Data rows:
--------

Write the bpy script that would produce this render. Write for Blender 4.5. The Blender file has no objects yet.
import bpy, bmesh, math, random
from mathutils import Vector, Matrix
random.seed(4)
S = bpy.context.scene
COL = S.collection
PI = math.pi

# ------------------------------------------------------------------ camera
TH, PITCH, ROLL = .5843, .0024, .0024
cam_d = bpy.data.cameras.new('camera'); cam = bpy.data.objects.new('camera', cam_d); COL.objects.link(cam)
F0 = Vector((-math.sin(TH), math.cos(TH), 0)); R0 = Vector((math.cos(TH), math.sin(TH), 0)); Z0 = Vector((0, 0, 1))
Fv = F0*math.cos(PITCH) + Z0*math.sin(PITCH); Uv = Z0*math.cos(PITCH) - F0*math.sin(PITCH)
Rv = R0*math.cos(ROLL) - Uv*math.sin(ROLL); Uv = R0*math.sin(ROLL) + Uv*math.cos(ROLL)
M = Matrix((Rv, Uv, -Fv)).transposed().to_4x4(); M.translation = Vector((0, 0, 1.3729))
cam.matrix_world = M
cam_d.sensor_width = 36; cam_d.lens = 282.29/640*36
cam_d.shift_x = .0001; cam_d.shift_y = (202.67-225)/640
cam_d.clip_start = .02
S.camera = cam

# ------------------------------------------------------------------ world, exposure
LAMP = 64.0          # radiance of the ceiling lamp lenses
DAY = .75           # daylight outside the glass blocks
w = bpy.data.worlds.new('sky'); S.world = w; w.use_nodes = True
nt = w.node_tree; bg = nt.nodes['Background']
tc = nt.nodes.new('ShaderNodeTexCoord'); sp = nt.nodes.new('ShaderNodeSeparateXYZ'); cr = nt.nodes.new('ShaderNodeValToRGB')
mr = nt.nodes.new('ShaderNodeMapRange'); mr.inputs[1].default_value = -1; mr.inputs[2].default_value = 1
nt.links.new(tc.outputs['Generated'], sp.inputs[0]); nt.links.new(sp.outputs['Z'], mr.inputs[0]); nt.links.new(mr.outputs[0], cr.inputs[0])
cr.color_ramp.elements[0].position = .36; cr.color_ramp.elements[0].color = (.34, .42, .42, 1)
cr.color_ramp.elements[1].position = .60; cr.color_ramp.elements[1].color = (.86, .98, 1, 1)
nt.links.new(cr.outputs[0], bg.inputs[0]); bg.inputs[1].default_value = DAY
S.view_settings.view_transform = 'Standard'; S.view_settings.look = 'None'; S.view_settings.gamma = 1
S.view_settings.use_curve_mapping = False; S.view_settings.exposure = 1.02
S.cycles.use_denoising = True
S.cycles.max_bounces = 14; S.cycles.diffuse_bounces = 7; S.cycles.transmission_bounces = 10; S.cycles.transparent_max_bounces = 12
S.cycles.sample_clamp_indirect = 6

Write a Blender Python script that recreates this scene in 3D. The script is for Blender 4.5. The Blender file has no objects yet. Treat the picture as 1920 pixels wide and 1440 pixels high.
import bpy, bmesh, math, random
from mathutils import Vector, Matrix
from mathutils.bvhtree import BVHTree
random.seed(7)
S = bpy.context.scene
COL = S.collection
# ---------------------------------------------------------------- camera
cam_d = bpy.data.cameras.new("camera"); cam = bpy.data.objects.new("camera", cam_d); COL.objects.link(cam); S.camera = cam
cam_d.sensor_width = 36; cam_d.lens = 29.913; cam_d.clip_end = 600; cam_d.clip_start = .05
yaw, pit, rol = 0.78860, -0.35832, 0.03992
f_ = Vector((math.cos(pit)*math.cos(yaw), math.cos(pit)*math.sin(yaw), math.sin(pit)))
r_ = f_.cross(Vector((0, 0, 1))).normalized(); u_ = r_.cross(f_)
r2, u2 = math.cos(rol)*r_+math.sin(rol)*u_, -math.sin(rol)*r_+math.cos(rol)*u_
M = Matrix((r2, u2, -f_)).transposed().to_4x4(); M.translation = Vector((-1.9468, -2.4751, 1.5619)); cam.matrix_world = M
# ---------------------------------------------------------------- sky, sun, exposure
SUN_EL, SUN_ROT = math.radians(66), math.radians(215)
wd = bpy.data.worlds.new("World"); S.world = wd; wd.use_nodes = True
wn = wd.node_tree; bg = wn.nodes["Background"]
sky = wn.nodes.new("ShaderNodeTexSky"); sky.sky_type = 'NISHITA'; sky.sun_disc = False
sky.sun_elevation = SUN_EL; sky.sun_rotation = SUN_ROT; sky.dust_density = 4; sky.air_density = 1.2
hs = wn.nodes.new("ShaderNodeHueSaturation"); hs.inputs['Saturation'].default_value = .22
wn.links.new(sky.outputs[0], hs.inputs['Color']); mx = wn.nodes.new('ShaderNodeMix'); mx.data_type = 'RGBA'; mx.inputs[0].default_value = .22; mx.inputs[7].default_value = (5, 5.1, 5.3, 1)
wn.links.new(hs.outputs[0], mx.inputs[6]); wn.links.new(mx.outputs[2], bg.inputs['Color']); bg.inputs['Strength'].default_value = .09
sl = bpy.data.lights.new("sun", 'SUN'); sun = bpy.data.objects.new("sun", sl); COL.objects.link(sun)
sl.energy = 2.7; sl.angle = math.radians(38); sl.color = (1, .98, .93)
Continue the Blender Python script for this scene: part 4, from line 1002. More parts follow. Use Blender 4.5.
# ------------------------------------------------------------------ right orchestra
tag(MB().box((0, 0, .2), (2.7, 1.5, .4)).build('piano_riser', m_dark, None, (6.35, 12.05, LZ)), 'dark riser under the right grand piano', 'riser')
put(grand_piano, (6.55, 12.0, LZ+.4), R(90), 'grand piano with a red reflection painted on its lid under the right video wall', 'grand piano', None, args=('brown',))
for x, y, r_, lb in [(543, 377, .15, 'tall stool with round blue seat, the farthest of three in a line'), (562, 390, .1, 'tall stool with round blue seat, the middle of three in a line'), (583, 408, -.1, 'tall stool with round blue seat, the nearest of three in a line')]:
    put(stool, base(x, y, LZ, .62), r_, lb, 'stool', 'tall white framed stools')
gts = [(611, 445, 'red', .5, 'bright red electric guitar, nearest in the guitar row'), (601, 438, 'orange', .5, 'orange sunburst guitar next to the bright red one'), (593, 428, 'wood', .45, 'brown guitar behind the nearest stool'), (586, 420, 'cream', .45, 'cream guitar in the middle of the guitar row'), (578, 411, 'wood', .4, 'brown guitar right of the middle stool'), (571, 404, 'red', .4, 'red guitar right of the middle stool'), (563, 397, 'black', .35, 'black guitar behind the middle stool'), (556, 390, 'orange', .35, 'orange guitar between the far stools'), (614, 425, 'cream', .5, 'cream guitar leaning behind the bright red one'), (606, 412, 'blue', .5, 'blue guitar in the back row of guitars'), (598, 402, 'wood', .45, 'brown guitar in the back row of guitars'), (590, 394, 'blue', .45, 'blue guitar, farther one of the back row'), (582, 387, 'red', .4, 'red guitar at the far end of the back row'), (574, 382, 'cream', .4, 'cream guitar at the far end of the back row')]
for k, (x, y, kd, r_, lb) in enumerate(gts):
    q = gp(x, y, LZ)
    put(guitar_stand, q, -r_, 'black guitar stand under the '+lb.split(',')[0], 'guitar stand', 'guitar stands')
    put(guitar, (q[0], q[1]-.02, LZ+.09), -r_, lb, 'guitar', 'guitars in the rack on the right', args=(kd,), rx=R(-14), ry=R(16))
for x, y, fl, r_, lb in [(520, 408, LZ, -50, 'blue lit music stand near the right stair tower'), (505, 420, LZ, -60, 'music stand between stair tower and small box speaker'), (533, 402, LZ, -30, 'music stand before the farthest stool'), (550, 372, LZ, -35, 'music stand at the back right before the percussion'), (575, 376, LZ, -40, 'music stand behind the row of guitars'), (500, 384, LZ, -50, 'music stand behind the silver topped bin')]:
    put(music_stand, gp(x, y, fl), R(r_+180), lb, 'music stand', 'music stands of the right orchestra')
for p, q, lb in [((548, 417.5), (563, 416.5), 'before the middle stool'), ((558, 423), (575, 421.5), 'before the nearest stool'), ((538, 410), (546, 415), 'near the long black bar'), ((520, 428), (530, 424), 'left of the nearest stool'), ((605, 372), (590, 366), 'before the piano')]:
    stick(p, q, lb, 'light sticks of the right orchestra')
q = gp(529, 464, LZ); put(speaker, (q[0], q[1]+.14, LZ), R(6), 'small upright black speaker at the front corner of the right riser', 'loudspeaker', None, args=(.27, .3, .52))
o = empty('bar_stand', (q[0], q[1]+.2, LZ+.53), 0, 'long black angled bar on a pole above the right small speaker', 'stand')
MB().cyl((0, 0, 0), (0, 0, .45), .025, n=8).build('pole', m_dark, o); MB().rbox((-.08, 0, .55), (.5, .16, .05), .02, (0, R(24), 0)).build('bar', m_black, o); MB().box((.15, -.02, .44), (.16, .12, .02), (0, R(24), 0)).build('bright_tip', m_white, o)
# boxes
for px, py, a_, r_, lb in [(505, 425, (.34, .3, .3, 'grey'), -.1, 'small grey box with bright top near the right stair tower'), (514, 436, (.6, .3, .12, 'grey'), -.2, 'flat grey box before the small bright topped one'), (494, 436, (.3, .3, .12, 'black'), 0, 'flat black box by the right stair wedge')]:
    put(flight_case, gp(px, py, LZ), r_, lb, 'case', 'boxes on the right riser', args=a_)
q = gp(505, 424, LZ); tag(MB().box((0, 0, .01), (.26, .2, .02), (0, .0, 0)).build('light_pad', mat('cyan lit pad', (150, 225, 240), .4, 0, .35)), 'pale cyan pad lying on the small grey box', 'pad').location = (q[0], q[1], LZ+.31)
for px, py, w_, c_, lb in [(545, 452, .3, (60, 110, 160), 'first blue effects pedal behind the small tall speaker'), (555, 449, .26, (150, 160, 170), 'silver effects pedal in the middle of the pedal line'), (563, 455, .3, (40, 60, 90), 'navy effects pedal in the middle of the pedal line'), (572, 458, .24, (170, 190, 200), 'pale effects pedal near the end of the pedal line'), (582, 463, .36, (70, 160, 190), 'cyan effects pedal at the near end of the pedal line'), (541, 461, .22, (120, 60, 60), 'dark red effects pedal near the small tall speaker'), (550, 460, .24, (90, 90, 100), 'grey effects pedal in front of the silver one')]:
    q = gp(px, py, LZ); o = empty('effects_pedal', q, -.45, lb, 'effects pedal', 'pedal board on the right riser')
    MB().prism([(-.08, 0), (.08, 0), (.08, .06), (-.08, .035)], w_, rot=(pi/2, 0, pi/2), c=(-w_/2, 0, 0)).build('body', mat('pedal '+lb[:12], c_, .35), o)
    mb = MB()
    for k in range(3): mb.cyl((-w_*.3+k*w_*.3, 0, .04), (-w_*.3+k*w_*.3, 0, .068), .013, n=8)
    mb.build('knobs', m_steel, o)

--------

Aim of the task:
Which lines in the data above contain "scene"? Show each one.

Task solution:
S = bpy.context.scene
Write a Blender Python script that recreates this scene in 3D. The script is for Blender 4.5. The Blender file has no objects yet. Treat the picture as 1920 pixels wide and 1440 pixels high.
S = bpy.context.scene
Continue the Blender Python script for this scene: part 4, from line 1002. More parts follow. Use Blender 4.5.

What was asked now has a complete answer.